**What the task requires:** Begin at the first line of the data and copy each line through the one containing "put_tablet(c8, n8, rt", that line included, with no pictures.

== Data excerpt

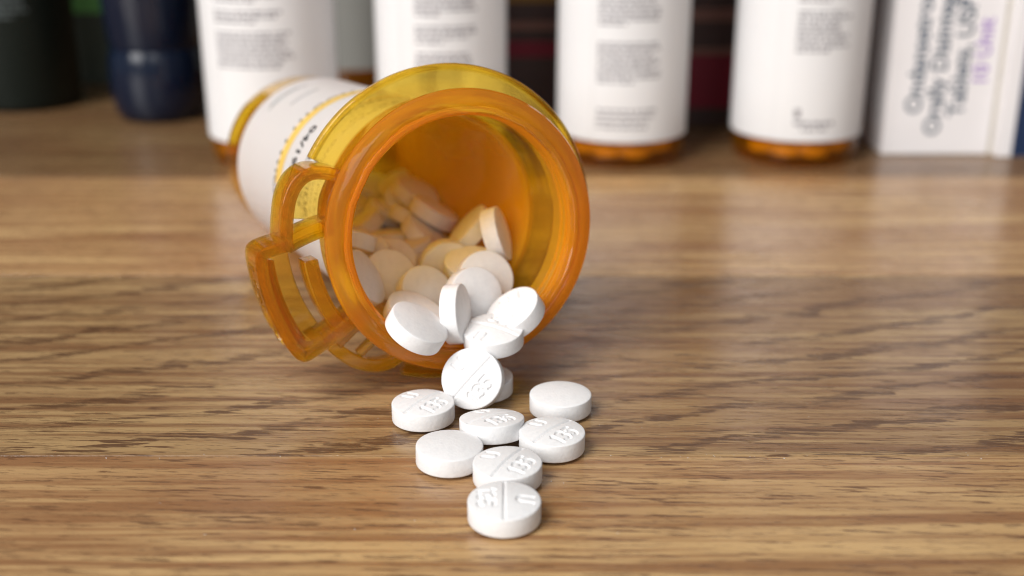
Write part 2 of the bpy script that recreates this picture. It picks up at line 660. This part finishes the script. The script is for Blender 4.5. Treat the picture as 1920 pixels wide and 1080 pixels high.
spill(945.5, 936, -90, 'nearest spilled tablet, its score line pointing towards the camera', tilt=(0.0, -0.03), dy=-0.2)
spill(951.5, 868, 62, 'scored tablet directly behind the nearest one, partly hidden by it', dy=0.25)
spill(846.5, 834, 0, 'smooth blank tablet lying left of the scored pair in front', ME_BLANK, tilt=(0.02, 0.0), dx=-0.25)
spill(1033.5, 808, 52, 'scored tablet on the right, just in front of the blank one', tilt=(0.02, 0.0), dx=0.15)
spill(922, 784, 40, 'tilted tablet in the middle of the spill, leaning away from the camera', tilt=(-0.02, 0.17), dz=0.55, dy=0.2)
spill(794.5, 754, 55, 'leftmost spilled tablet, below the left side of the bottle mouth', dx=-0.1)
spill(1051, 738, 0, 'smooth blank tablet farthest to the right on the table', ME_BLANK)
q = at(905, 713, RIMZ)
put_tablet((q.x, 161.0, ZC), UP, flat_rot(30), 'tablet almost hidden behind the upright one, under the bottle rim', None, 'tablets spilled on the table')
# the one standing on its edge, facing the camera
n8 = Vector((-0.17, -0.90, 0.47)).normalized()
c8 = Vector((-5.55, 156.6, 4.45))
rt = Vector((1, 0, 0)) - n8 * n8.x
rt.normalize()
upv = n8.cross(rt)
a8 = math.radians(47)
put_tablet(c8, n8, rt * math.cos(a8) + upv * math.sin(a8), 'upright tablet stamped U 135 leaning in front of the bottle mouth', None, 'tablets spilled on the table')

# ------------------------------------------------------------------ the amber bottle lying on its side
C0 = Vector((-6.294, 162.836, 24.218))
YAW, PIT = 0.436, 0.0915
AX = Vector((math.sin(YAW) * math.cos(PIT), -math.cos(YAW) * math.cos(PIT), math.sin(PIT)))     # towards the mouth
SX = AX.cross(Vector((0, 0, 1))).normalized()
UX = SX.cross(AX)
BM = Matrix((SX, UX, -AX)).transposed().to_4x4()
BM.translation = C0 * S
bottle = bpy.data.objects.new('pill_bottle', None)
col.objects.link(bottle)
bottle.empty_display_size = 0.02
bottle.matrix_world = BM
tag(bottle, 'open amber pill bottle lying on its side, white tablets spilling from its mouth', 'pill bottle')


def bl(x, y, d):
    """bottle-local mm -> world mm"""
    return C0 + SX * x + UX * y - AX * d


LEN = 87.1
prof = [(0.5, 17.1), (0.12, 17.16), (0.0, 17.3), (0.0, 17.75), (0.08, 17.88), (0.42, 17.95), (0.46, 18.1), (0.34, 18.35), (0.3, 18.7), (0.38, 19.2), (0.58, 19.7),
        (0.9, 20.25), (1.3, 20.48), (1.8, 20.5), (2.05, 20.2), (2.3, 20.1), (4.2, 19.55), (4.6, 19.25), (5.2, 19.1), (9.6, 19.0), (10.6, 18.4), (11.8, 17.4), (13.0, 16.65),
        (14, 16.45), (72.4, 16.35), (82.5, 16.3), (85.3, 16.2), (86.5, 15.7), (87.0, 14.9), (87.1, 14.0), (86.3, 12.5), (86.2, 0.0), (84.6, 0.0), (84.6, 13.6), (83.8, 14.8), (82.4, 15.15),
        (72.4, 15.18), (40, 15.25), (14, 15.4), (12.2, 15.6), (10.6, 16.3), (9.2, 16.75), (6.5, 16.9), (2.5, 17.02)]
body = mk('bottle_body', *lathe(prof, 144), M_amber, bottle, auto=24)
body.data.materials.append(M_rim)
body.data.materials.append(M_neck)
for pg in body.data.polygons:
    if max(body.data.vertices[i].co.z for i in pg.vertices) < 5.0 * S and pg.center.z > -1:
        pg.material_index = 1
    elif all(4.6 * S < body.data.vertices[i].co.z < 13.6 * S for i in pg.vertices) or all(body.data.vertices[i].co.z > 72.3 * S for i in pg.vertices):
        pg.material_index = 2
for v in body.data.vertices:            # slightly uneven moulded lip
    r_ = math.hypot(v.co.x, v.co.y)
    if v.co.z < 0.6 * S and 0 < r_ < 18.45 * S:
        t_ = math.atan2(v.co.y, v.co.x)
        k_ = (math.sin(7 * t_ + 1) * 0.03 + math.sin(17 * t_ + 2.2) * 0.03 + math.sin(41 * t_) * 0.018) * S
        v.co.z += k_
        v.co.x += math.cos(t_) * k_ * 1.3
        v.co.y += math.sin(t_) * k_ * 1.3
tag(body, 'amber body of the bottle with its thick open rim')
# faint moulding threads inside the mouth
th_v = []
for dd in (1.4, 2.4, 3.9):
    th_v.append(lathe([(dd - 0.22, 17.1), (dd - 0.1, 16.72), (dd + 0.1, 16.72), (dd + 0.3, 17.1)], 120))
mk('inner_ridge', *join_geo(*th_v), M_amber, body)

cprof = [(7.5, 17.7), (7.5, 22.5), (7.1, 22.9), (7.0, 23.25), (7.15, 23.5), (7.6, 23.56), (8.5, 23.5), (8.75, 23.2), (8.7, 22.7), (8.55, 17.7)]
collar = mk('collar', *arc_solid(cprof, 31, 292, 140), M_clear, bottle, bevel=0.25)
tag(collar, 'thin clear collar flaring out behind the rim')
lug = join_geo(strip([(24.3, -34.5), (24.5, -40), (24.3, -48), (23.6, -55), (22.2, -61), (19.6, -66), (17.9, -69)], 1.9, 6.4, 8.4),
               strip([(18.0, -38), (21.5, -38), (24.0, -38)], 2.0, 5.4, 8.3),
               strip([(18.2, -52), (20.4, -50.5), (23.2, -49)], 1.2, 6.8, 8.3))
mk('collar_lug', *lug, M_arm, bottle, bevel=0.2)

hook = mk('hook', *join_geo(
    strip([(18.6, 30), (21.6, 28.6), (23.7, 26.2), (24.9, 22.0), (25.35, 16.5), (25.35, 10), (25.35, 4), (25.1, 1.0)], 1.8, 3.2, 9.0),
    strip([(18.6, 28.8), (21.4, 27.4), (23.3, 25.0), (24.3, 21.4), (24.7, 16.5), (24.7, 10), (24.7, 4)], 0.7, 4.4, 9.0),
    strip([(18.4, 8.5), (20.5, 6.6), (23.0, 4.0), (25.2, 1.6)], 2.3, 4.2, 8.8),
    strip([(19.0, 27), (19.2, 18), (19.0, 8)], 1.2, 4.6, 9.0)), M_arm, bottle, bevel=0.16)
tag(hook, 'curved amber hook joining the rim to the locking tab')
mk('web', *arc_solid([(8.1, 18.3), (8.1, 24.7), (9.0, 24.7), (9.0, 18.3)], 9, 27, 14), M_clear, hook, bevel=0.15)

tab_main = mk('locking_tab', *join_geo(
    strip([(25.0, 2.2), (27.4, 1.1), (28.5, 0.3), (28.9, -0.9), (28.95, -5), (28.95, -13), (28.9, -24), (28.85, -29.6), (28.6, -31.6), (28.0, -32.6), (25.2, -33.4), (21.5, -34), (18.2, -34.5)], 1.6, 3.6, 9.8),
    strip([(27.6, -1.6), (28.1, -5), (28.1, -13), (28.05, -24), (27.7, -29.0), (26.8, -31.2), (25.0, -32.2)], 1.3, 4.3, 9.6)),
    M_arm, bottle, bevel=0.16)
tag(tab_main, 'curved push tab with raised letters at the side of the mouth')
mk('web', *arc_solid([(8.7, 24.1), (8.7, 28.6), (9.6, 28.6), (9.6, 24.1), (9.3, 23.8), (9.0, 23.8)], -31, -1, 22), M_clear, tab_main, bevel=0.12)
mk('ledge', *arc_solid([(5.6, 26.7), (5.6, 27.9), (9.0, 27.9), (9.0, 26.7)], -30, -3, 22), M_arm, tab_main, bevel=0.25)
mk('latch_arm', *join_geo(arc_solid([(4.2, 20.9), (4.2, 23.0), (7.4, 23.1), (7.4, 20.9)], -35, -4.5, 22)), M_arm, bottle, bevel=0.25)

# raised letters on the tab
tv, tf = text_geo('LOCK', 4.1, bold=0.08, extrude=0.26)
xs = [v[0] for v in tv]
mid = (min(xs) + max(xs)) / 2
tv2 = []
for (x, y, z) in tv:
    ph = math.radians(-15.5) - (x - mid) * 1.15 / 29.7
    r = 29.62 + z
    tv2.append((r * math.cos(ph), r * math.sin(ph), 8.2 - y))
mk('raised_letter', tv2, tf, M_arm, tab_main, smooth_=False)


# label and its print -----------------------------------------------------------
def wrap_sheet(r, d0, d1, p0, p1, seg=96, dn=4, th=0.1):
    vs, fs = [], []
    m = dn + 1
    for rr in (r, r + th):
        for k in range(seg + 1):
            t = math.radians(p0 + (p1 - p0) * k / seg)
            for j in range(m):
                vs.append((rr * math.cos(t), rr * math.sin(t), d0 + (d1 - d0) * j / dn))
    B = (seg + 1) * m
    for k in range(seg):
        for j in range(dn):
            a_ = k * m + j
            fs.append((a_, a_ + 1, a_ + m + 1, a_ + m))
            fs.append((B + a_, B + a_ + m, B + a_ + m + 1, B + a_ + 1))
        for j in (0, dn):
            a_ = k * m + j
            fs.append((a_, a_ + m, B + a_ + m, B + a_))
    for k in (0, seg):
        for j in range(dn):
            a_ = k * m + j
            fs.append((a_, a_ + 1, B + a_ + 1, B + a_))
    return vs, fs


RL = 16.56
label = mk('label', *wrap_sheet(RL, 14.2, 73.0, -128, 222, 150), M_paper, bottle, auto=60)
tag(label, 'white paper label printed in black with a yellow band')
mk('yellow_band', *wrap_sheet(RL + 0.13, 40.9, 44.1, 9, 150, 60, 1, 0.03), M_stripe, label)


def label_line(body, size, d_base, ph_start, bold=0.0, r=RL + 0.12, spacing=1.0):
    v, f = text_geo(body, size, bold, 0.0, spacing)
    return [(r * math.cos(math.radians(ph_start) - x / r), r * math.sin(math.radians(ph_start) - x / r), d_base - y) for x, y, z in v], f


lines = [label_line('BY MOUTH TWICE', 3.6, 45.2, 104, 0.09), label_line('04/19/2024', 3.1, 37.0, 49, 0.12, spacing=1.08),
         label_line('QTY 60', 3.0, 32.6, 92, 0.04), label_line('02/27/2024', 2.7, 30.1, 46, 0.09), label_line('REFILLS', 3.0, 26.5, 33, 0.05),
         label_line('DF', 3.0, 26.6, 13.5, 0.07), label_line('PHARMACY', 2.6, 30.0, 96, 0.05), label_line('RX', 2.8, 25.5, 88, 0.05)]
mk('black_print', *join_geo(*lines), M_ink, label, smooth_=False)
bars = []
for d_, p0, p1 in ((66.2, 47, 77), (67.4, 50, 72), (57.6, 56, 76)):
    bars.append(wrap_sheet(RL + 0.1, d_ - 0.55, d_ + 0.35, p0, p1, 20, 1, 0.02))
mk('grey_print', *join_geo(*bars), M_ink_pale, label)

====

**Result of this task:**
Write part 2 of the bpy script that recreates this picture. It picks up at line 660. This part finishes the script. The script is for Blender 4.5. Treat the picture as 1920 pixels wide and 1080 pixels high.
spill(945.5, 936, -90, 'nearest spilled tablet, its score line pointing towards the camera', tilt=(0.0, -0.03), dy=-0.2)
spill(951.5, 868, 62, 'scored tablet directly behind the nearest one, partly hidden by it', dy=0.25)
spill(846.5, 834, 0, 'smooth blank tablet lying left of the scored pair in front', ME_BLANK, tilt=(0.02, 0.0), dx=-0.25)
spill(1033.5, 808, 52, 'scored tablet on the right, just in front of the blank one', tilt=(0.02, 0.0), dx=0.15)
spill(922, 784, 40, 'tilted tablet in the middle of the spill, leaning away from the camera', tilt=(-0.02, 0.17), dz=0.55, dy=0.2)
spill(794.5, 754, 55, 'leftmost spilled tablet, below the left side of the bottle mouth', dx=-0.1)
spill(1051, 738, 0, 'smooth blank tablet farthest to the right on the table', ME_BLANK)
q = at(905, 713, RIMZ)
put_tablet((q.x, 161.0, ZC), UP, flat_rot(30), 'tablet almost hidden behind the upright one, under the bottle rim', None, 'tablets spilled on the table')
# the one standing on its edge, facing the camera
n8 = Vector((-0.17, -0.90, 0.47)).normalized()
c8 = Vector((-5.55, 156.6, 4.45))
rt = Vector((1, 0, 0)) - n8 * n8.x
rt.normalize()
upv = n8.cross(rt)
a8 = math.radians(47)
put_tablet(c8, n8, rt * math.cos(a8) + upv * math.sin(a8), 'upright tablet stamped U 135 leaning in front of the bottle mouth', None, 'tablets spilled on the table')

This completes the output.